The update is a response to APRA’s observation of the growing usage of cloud computing services by APRA-regulated entities, an increasing appetite for higher inherent risk activities, as well as areas of weakness identified as part of supervisory activities.

Furthermore, since 2015, there has been continuous evolution of both cloud computing service offerings and APRA-regulated entities’ risk management. Generally, service providers have strengthened their control environments, increased transparency regarding the nature of the controls in place, and improved their customers’ ability to monitor their environments. APRA-regulated entities have also improved their management capability and processes for assessing and overseeing the services provided.

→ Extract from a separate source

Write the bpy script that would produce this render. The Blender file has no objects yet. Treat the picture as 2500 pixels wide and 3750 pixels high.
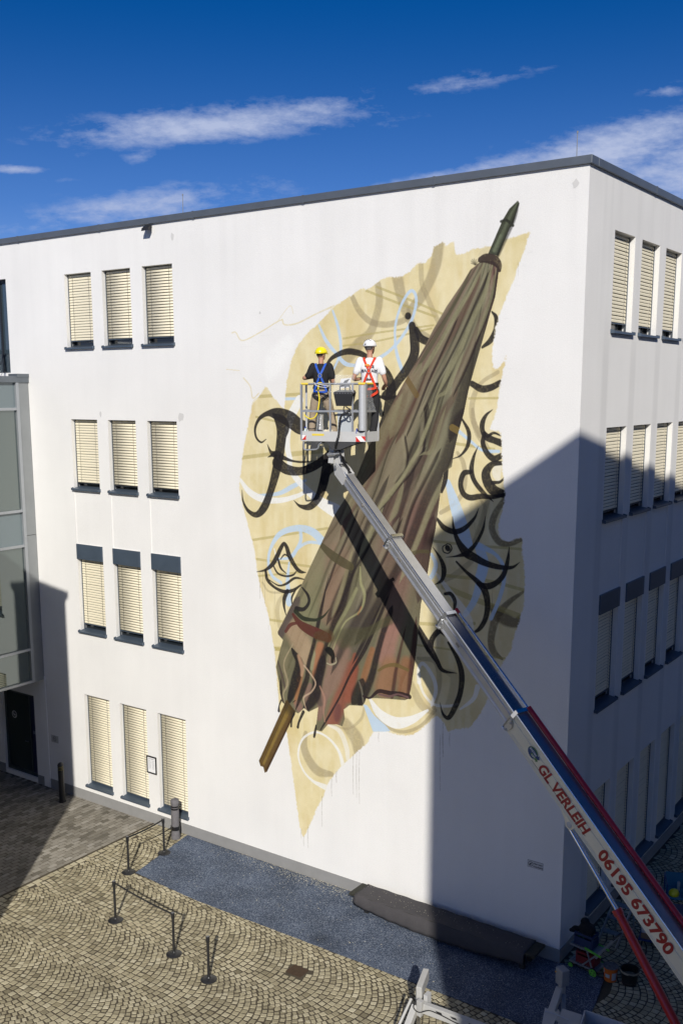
import bpy, bmesh, math, random
import numpy as np
from mathutils import Vector, Matrix
random.seed(7)
R = math.radians
scene = bpy.context.scene
COL = scene.collection
# ------------------------------------------------------------------ camera
FPX, CXP, CYP = 3660.44, 1233.57, 2071.87          # focal length and principal point, in pixels of a 2500 x 3750 picture
CAM = Vector((7.6247, -18.8925, 12.1921))
YAW, PITCH, ROLL = -0.6199, -0.1733, -0.0026
_fw = Vector((math.sin(YAW)*math.cos(PITCH), math.cos(YAW)*math.cos(PITCH), math.sin(PITCH)))
_rt = Vector((math.cos(YAW), -math.sin(YAW), 0)); _up = _rt.cross(_fw)
RT = _rt*math.cos(ROLL)+_up*math.sin(ROLL); UP = -_rt*math.sin(ROLL)+_up*math.cos(ROLL); FW = _fw
cd = bpy.data.cameras.new('camera'); co = bpy.data.objects.new('camera', cd); COL.objects.link(co)
co.matrix_world = Matrix(((RT.x, UP.x, -FW.x, CAM.x), (RT.y, UP.y, -FW.y, CAM.y), (RT.z, UP.z, -FW.z, CAM.z), (0, 0, 0, 1)))
cd.sensor_fit = 'VERTICAL'; cd.sensor_height = 36; cd.sensor_width = 24
cd.lens = FPX/3750*36
cd.shift_x = (1250-CXP)/3750; cd.shift_y = (CYP-1875)/3750
cd.clip_start = .1; cd.clip_end = 3000
scene.camera = co
# ------------------------------------------------------------------ sun and sky
SUN = Vector((math.sin(R(143.5))*math.cos(R(30.2)), math.cos(R(143.5))*math.cos(R(30.2)), math.sin(R(30.2))))
sl = bpy.data.lights.new('sun', 'SUN'); sl.energy = 4.6; sl.angle = R(.53); sl.color = (1, .955, .88)
so = bpy.data.objects.new('sun', sl); COL.objects.link(so)
so.rotation_euler = (-SUN).to_track_quat('-Z', 'Y').to_euler()
world = bpy.data.worlds.new('World'); scene.world = world; world.use_nodes = True
nt = world.node_tree; N = nt.nodes; L = nt.links
for n in list(N): N.remove(n)
def nd(t, typ, **k):
    n = t.nodes.new(typ)
    for a, b in k.items(): setattr(n, a, b)
    return n
wo = nd(nt, 'ShaderNodeOutputWorld'); bg = nd(nt, 'ShaderNodeBackground'); bg.inputs[1].default_value = .068
sky = nd(nt, 'ShaderNodeTexSky', sky_type='NISHITA', sun_disc=False)
sky.sun_elevation = R(30.2); sky.sun_rotation = R(143.5); sky.air_density = 1.0; sky.dust_density = .25; sky.ozone_density = 3.5
hs = nd(nt, 'ShaderNodeHueSaturation'); hs.inputs['Saturation'].default_value = 1.3; hs.inputs['Value'].default_value = 1.0
tint = nd(nt, 'ShaderNodeMixRGB', blend_type='MULTIPLY'); tint.inputs[0].default_value = 1; tint.inputs[2].default_value = (.50, .595, .885, 1)
L.new(sky.outputs[0], tint.inputs[1]); L.new(tint.outputs[0], hs.inputs['Color'])
tc = nd(nt, 'ShaderNodeTexCoord')
nrm = nd(nt, 'ShaderNodeVectorMath', operation='NORMALIZE'); L.new(tc.outputs['Generated'], nrm.inputs[0])
def math_(op, a, b=None, c=None, clamp=False):
    n = nd(nt, 'ShaderNodeMath', operation=op, use_clamp=clamp)
    for i, v in enumerate((a, b, c)):
        if v is None: continue
        if isinstance(v, (int, float)): n.inputs[i].default_value = v
        else: L.new(v, n.inputs[i])
    return n.outputs[0]
def dot_(v):
    n = nd(nt, 'ShaderNodeVectorMath', operation='DOT_PRODUCT'); L.new(nrm.outputs[0], n.inputs[0]); n.inputs[1].default_value = v
    return n.outputs['Value']
def pxdir(px, py): return (FW+RT*((px-CXP)/FPX)-UP*((py-CYP)/FPX)).normalized()
# a cloud deck seen by direction: azimuth / elevation space, streaks lean up to the right
cdir = pxdir(1250, 500)
az_r = Vector((cdir.y, -cdir.x, 0)).normalized(); az_u = az_r.cross(cdir)
fd = dot_(tuple(cdir)); uu = math_('DIVIDE', dot_(tuple(az_r)), math_('MAXIMUM', fd, .05)); vv = math_('DIVIDE', dot_(tuple(az_u)), math_('MAXIMUM', fd, .05))
def uvof(px, py):
    d = pxdir(px, py); return d.dot(az_r)/d.dot(cdir), d.dot(az_u)/d.dot(cdir)
cmb = nd(nt, 'ShaderNodeCombineXYZ'); L.new(uu, cmb.inputs[0]); L.new(vv, cmb.inputs[1])
mp = nd(nt, 'ShaderNodeMapping'); mp.inputs['Rotation'].default_value = (0, 0, R(-14)); mp.inputs['Scale'].default_value = (5.5, 26, 1)
L.new(cmb.outputs[0], mp.inputs[0])
n1 = nd(nt, 'ShaderNodeTexNoise'); n1.inputs['Scale'].default_value = 2.2; n1.inputs['Detail'].default_value = 12; n1.inputs['Roughness'].default_value = .6; n1.inputs['Distortion'].default_value = .35
L.new(mp.outputs[0], n1.inputs['Vector'])
mp2 = nd(nt, 'ShaderNodeMapping'); mp2.inputs['Rotation'].default_value = (0, 0, R(-25)); mp2.inputs['Scale'].default_value = (40, 85, 1)
L.new(cmb.outputs[0], mp2.inputs[0])
n2 = nd(nt, 'ShaderNodeTexNoise'); n2.inputs['Scale'].default_value = 1.6; n2.inputs['Detail'].default_value = 8; n2.inputs['Roughness'].default_value = .65
L.new(mp2.outputs[0], n2.inputs['Vector'])
total = None
# px, py, half length, half height (pixels), lean in degrees, density
CLOUDS = [(780, 455, 560, 62, 4, 1.05), (1080, 415, 330, 50, 9, .75), (520, 480, 290, 48, 2, .7), (1700, 300, 260, 32, 9, .62), (1400, 455, 160, 30, 8, .4),
          (480, 765, 470, 75, 8, .74), (880, 700, 330, 55, 4, .42), (55, 620, 110, 17, -2, .95), (300, 570, 60, 20, 5, .45), (510, 570, 90, 34, 14, .5), (250, 658, 110, 12, 2, .3),
          (2200, 560, 620, 88, 14, 1.05), (2480, 640, 330, 125, 14, .95), (1750, 625, 470, 40, 12, .82), (1480, 668, 260, 22, 10, .6), (2440, 330, 100, 26, 6, .62), (1990, 250, 60, 10, 8, .4), (2380, 215, 60, 8, 3, .2),
          (-300, 520, 240, 60, 5, .7), (2950, 480, 330, 90, 12, .8), (-700, 700, 300, 60, 6, .7), (1200, -300, 500, 70, 8, .5), (3400, 700, 500, 80, 5, .6)]
for px, py, hl, hh, lean, dens in CLOUDS:
    cu, cv = uvof(px, py); a = hl/FPX; b = hh/FPX; ca, sa = math.cos(R(lean)), math.sin(R(lean))
    du = math_('SUBTRACT', uu, cu); dv = math_('SUBTRACT', vv, cv)
    e1 = math_('MULTIPLY', math_('ADD', math_('MULTIPLY', du, ca), math_('MULTIPLY', dv, sa)), 1/a)
    e2 = math_('MULTIPLY', math_('SUBTRACT', math_('MULTIPLY', dv, ca), math_('MULTIPLY', du, sa)), 1/b)
    r2 = math_('ADD', math_('MULTIPLY', e1, e1), math_('MULTIPLY', e2, e2))
    g = math_('MULTIPLY', math_('POWER', 2.718, math_('MULTIPLY', r2, -1.1)), dens)
    total = g if total is None else math_('MAXIMUM', total, g)
nz = math_('ADD', math_('MULTIPLY', n1.outputs[0], .60), math_('MULTIPLY', n2.outputs[0], .40))
dens = math_('MULTIPLY', math_('SUBTRACT', math_('ADD', total, math_('MULTIPLY', math_('SUBTRACT', nz, .5), 2.4)), .30), 1.15, clamp=True)
dens = math_('MULTIPLY', dens, math_('MULTIPLY', math_('MINIMUM', total, .6), 1.66), clamp=True)
sepz = nd(nt, 'ShaderNodeSeparateXYZ'); L.new(nrm.outputs[0], sepz.inputs[0])
hzf = math_('POWER', math_('MULTIPLY', math_('SUBTRACT', .37, math_('MAXIMUM', sepz.outputs[2], 0.)), 1/.37, clamp=True), 2.1)
hadd = nd(nt, 'ShaderNodeMixRGB', blend_type='ADD'); hadd.inputs[0].default_value = 1; L.new(hs.outputs[0], hadd.inputs[1])
hcol = nd(nt, 'ShaderNodeVectorMath', operation='SCALE'); hcol.inputs[0].default_value = (4.1, 4.3, 6.6); L.new(hzf, hcol.inputs['Scale']); L.new(hcol.outputs[0], hadd.inputs[2])
front = math_('GREATER_THAN', fd, .05)
dens = math_('MULTIPLY', math_('MULTIPLY', dens, front), .92)
mxc = nd(nt, 'ShaderNodeMixRGB'); L.new(dens, mxc.inputs[0]); L.new(hadd.outputs[0], mxc.inputs[1]); mxc.inputs[2].default_value = (7.0, 8.0, 11.0, 1)
L.new(mxc.outputs[0], bg.inputs[0]); L.new(bg.outputs[0], wo.inputs[0])
vs = scene.view_settings; vs.view_transform = 'Standard'; vs.look = 'None'; vs.gamma = 1; vs.use_curve_mapping = False; vs.exposure = 0.0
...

APRA recognises that the risks associated with the use of cloud computing services will depend on the nature of the usage, and for the purposes of this paper APRA has classified these risks into three broad categories: low, heightened and extreme.

  • For arrangements with low inherent risk not involving off-shoring, APRA would not expect an APRA-regulated entity to consult with APRA prior to entering into the arrangement.
  • For arrangements with heightened risk, APRA would expect to be consulted after the APRA-regulated entity’s internal governance process is completed.
  • For arrangements involving extreme inherent risk, APRA encourages earlier engagement as these arrangements will be subjected to a higher level of scrutiny.

APRA expects all risks to be managed appropriately commensurate with their inherent risk. However, for extreme inherent risk, APRA expects an entity will be able to demonstrate to APRA’s satisfaction, prior to entering into the arrangement, that the entity understands the risks associated with the arrangement, and that its risk management and risk mitigation techniques are sufficiently strong.

This Information Paper is relevant for a broad audience including boards, senior management, risk management, technical specialists and internal audit.